I live in a rural area, and a lot of the cool food delivery options aren’t available. So I was excited to see Kiwi’s rover bots scurrying around when I attended the TechCrunch Robotics and AI Sessions at UC Berkeley yesterday.
Having these robots on hand came in robot-handy during lunch when all the nearby eateries were choked with conference attendees and hungry students. Rather than waste my limited break standing in a long line, I downloaded the Kiwi mobile app to have a robot fetch me some grub while I did some work. In doing so I glimpsed into the bright future of college food delivery, and it is robots.
Well, almost.
Future college kids won’t know how lucky they’ll have it when campuses all operate fleets of robotic rovers making deliveries day and night. Robot delivery will be easy, fast, convenient and will free up much more time for beer pong studying.
Here’s how it worked.
I downloaded the Kiwi app and set up an account, which was pretty straightforward (though no Apple Pay option yet). After that, Kiwi’s marketplace brings up a list of nearby participating restaurants and alerted me to special offers. I placed two separate orders: a burrito from a local Mexican restaurant, and a boba tea from a different establishment.
On its face, robo-delivery isn’t cheap. There’s a $3.80 fee Kiwi tacks on which brought the total of my burrito to $16 and my boba to a little under $6. Twenty-two bucks for lunch ain’t nothin’, but if you know going into it that you are paying for the convenience of staying in one place and doing what you want (beer pong), while a robot runs across town, goes to two different restaurants and brings all your food back to you, the fee didn’t feel that bad.

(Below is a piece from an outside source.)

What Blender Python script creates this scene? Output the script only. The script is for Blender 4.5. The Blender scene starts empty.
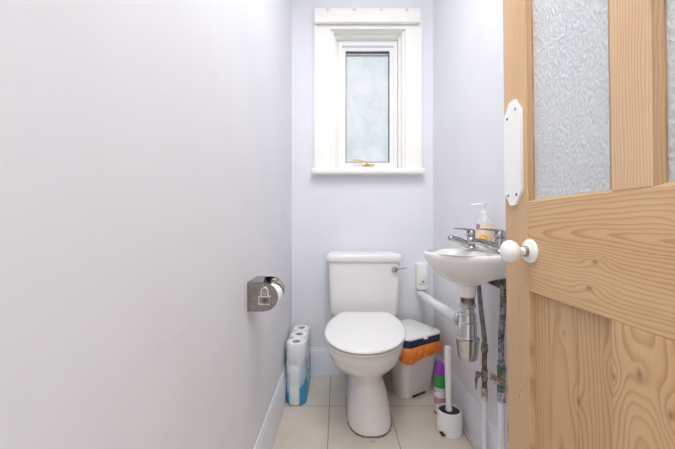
import bpy, bmesh, math, random
from mathutils import Vector, Matrix, noise as mnoise
random.seed(4)
PI = math.pi
scn = bpy.context.scene
COL = scn.collection

# ------------------------------------------------------------------ room measures (metres)
XL, XR, YB, ZC = -0.282, 0.588, 1.846, 2.45      # left wall, right wall, back wall, ceiling
YF = -0.7                                        # where the walls end behind the viewpoint
CAMZ = 0.92

# ------------------------------------------------------------------ node helpers
class NT:
    def __init__(self, name):
        self.mat = bpy.data.materials.new(name)
        self.mat.use_nodes = True
        self.t = self.mat.node_tree
        self.bsdf = self.t.nodes['Principled BSDF']
        self.out = self.t.nodes['Material Output']
    def n(self, typ, **kw):
        nd = self.t.nodes.new(typ)
        for k, v in kw.items():
            setattr(nd, k, v)
        return nd
    def l(self, a, b):
        self.t.links.new(a, b)
    def put(self, sock, v):
        if isinstance(v, bpy.types.NodeSocket):
            self.l(v, sock)
        else:
            sock.default_value = v
    def m(self, op, a, b=None, c=None, clamp=False):
        nd = self.n('ShaderNodeMath', operation=op)
        nd.use_clamp = clamp
        self.put(nd.inputs[0], a)
        if b is not None: self.put(nd.inputs[1], b)
        if c is not None: self.put(nd.inputs[2], c)
        return nd.outputs[0]
    def mixc(self, f, a, b, blend='MIX'):
        nd = self.n('ShaderNodeMix', data_type='RGBA', blend_type=blend)
        self.put(nd.inputs[0], f)
        self.put(nd.inputs[6], (*a, 1) if isinstance(a, tuple) else a)
        self.put(nd.inputs[7], (*b, 1) if isinstance(b, tuple) else b)
        return nd.outputs[2]
    def ramp(self, f, stops):
        nd = self.n('ShaderNodeValToRGB')
        e = nd.color_ramp.elements
        while len(e) < len(stops): e.new(0.5)
        for i, (p, c) in enumerate(stops):
            e[i].position = p
            e[i].color = (*c, 1) if len(c) == 3 else c
        self.l(f, nd.inputs[0])
        return nd.outputs[0]
    def coords(self):
        tc = self.n('ShaderNodeTexCoord')
        return tc.outputs['Object']
    def xyz(self, v=None):
        s = self.n('ShaderNodeSeparateXYZ')
        self.l(v or self.coords(), s.inputs[0])
        return s.outputs[0], s.outputs[1], s.outputs[2]
    def vec(self, x, y, z):
        c = self.n('ShaderNodeCombineXYZ')
        for i, v in enumerate((x, y, z)): self.put(c.inputs[i], v)
        return c.outputs[0]
    def noise(self, v, scale, detail=3, rough=0.55):
        nd = self.n('ShaderNodeTexNoise')
        nd.inputs['Scale'].default_value = scale
        nd.inputs['Detail'].default_value = detail
        nd.inputs['Roughness'].default_value = rough
        if v is not None: self.l(v, nd.inputs['Vector'])
        return nd.outputs[0]
    def bump(self, h, strength=0.3, dist=0.002):
        b = self.n('ShaderNodeBump')
        b.inputs['Strength'].default_value = strength
        b.inputs['Distance'].default_value = dist
        self.l(h, b.inputs['Height'])
        self.l(b.outputs[0], self.bsdf.inputs['Normal'])
    def set(self, **kw):
        for k, v in kw.items():
            k = k.replace('_', ' ')
            s = self.bsdf.inputs[k]
            if isinstance(v, tuple) and len(v) == 3: v = (*v, 1)
            self.put(s, v)

def mat_plain(name, col, rough=0.5, metal=0.0, var=0.06, vscale=12, bump=0.0, bscale=150, coat=0.0, spec=0.5):
    """A plain material with slight procedural mottling."""
    n = NT(name)
    co = n.coords()
    f = n.noise(co, vscale, 4)
    dark = tuple(c * (1 - var) for c in col)
    lite = tuple(min(1, c * (1 + var)) for c in col)
    c = n.ramp(f, [(0.3, dark), (0.7, lite)])
    n.set(Base_Color=c, Roughness=rough, Metallic=metal)
    n.bsdf.inputs['Coat Weight'].default_value = coat
    n.bsdf.inputs['Specular IOR Level'].default_value = spec
    if bump:
        n.bump(n.noise(co, bscale, 3), bump, 0.001)
    return n.mat

def mat_wall(name, col, scuffs=False):
    n = NT(name)
    co = n.coords()
    f = n.noise(co, 3.0, 5, 0.6)
    c = n.ramp(f, [(0.3, tuple(v * 0.975 for v in col)), (0.7, tuple(min(1, v * 1.02) for v in col))])
    if scuffs:
        x, y, z = n.xyz(co)
        st = n.noise(n.vec(x, n.m('MULTIPLY', y, 5.0), n.m('MULTIPLY', z, 22.0)), 1.0, 4, 0.6)
        k = n.m('MULTIPLY', n.m('GREATER_THAN', st, 0.66), 0.05)
        c = n.mixc(k, c, (0.45, 0.40, 0.38))
    n.set(Base_Color=c, Roughness=0.62)
    n.bump(n.noise(co, 60, 4), 0.12, 0.002)
    return n.mat

def mat_tiles():
    n = NT('floor_tiles')
    co = n.coords()
    x, y, z = n.xyz(co)
    def line(v, off, per, w):
        t = n.m('FRACT', n.m('DIVIDE', n.m('SUBTRACT', v, off - per * 20), per))
        d = n.m('MULTIPLY', n.m('MINIMUM', t, n.m('SUBTRACT', 1.0, t)), per)
        return n.m('LESS_THAN', d, w), n.m('FLOOR', n.m('DIVIDE', n.m('SUBTRACT', v, off - per * 20), per))
    gx, ix = line(x, -0.041, 0.30, 0.0022)
    gy, iy = line(y, 1.521, 0.333, 0.0022)
    g = n.m('MAXIMUM', gx, gy)
    wn = n.n('ShaderNodeTexWhiteNoise')
    n.l(n.vec(ix, iy, 0.0), wn.inputs['Vector'])
    f = n.noise(co, 7, 5, 0.6)
    c = n.ramp(f, [(0.3, (0.62, 0.55, 0.47)), (0.7, (0.69, 0.625, 0.545))])
    c = n.mixc(n.m('MULTIPLY', wn.outputs[0], 0.12), c, (0.66, 0.58, 0.50))
    # a brown drip mark on the tile in front of the pan
    d = n.m('SQRT', n.m('ADD', n.m('POWER', n.m('DIVIDE', n.m('SUBTRACT', x, 0.15), 0.014), 2.0),
                        n.m('POWER', n.m('DIVIDE', n.m('SUBTRACT', y, 1.272), 0.006), 2.0)))
    d = n.m('ADD', d, n.m('MULTIPLY', n.m('SUBTRACT', n.noise(co, 200, 2), 0.5), 1.2))
    c = n.mixc(n.m('MULTIPLY', n.m('LESS_THAN', d, 1.0), 0.45), c, (0.30, 0.20, 0.12))
    c = n.mixc(g, c, (0.33, 0.28, 0.24))
    n.set(Base_Color=c, Roughness=n.m('ADD', n.m('MULTIPLY', g, 0.4), 0.38))
    n.bump(n.m('SUBTRACT', 1.0, g), 0.5, 0.002)
    return n.mat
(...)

I dropped a pin to mark the delivery location and placed my order. The Kiwi app did a good job of keeping me up to date on the robot’s progress:
Your robot is going to get your food!
Your robot has your food!
Your robot is ten minutes away!
Your robot is 3 minutes away!
Your robot is 0 minutes away!
Your robot is 0 minutes away!
Your robot is 0 minutes away!
That’s not a typo, this was when the experience broke down. The app told me the robot was basically at my feet… but there was no robot. The shortcomings of automated service were beginning to come into focus. Because it was stuck on 0 minutes away, there was no action I could take (re-center the map, have it make a ping! sound, etc.) to understand where it was and there was no apparent “Help Me” button I could push.
Thankfully, there was a human Kiwi operative nearby who was able to locate my robot roughly 25 yards away from where the app said it was. A company rep after the fact told me the issue was that there were too many Kiwis in one place (gathered for the conference), and mine got confused/stuck.
Which is too bad. Because the human helped me out, I didn’t really get the full experience, like seeing the live video feed broadcast by the robot, or use my phone to open it up.
Once open, I saw the only other bummer about my delivery (disclaimer: this is THE MOST first world problem in the world): My ice cold boba tea was place on top of the hot burrito. (Wanh-wanh. Please give to my GoFundMe). This is a bit of a nit pick, but robot delivery services are just starting out, they have to show that they can do a just-as-good-if-not-better-job than humans. That means getting restaurants to actually care about how they place food in the robot. There should be a cool side and a warm side.
Minor quibbles aside, it’s easy to see how robots will be a big hit on campuses. Colleges are contained geographic areas with lots of hungry people ordering food from on-campus or nearby establishments well into the night. Robots can easily access dorms and labs much more easily than a human driver needing to find a parking spot and still walk the quad to make a delivery. And if you bundle up multiple orders from a single restaurant, the economics make more sense for students.
All these reasons help explain, as Kiwi said from the stage at our recent ArticulATE summit, why the company is quietly expanding from two colleges to fifteen schools including Purdue, Cornell, NYU, Stanford, and Harvard. Of equal interest is the fact that students will be running the robot programs at these schools, taking care of maintenance and deployments. Kiwi didn’t elaborate on any student payment/financial relationship.
Kiwi isn’t the only rover robot company hip to the college scene. Starship is doing delivery at George Mason University and Northern Arizona University, and Robby is doing mobile commerce at the University of the Pacific.
Robot delivery isn’t perfect yet, but we’re in the first inning of whatever sport college kids will play in the future. Perhaps in ten year’s time my son will be writing me at our rural home to tell me about all the robot deliveries on his campus. He definitely won’t be playing beer pong, right?